- Associated Press - Saturday, January 31, 2015

COLORADO SPRINGS, Colo. (AP) - Colorado lawmakers have denied a request for a $1.2 million supplemental appropriation to add security staff at the state’s troubled youth corrections facilities after they found out the Colorado Department of Human Services had already hired 53 people without consulting the Legislature.

Lawmakers want more answers before they approve any more money, said Joint Budget Committee Chairman Sen. Kent Lambert, R-Colorado Springs. “We had a hard deadline to balance the budget, and DHS said they would have the data, and they didn’t,” Lambert said.

Committee members did not question the amount of money, but they did question how the agency got the money to hire people without specific approval.

Department of Human Services spokesman Dan Drayer said Youth Corrections hired 53 additional staff members in December because of increasing incidents of assaults and violence in 10 state-operated centers that house juvenile offenders.
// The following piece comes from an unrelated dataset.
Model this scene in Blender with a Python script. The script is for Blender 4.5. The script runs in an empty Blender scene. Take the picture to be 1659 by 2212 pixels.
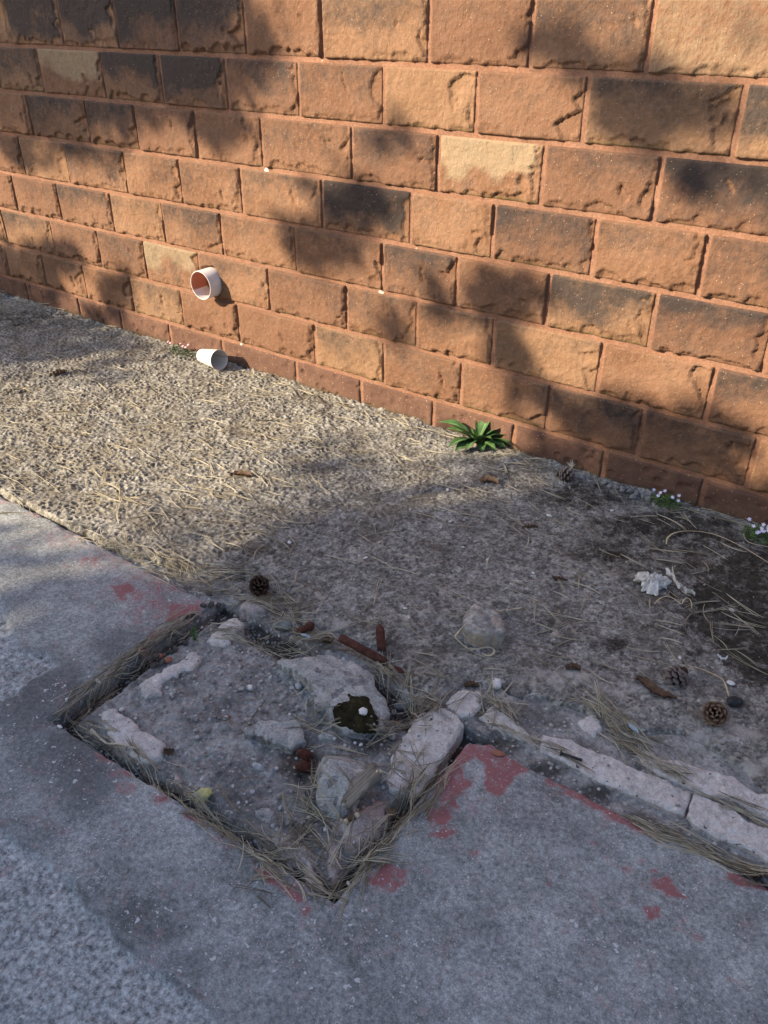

The department used money that had been allocated to pay for placing juvenile offenders with contracted community-service providers, he said.

The department will work with committee members to come to a resolution, Drayer said. It is premature to talk about possible layoffs, he added.

Much of the attention has been focused on Spring Creek Youth Services Center in Colorado Springs, the Colorado Springs Gazette reported (https://tinyurl.com/nsrgyov).

Lawmakers said that for years they had heard reports of problems inside Spring Creek, which has 80 beds for detained and committed youths ages 10 to 21. In May, Colorado Springs School District 11 announced it would not renew its annual contract with Youth Corrections to provide educational services at the center, partly because of concerns over the safety of its teachers.

The number of assaults has risen every year, from 135 in 2011 to 176 in 2014, according to documents Youth Corrections provided to lawmakers in December. Staff-on-youth abuse allegations increased from 33 in 2011 to 81 in 2013.

For fiscal year 2015-16, Youth Corrections preliminarily is proposing an increase of $3.8 million from the state’s general fund to add 83 employees to begin implementing federally mandated staff-to-youth ratios and to address ongoing safety and security issues.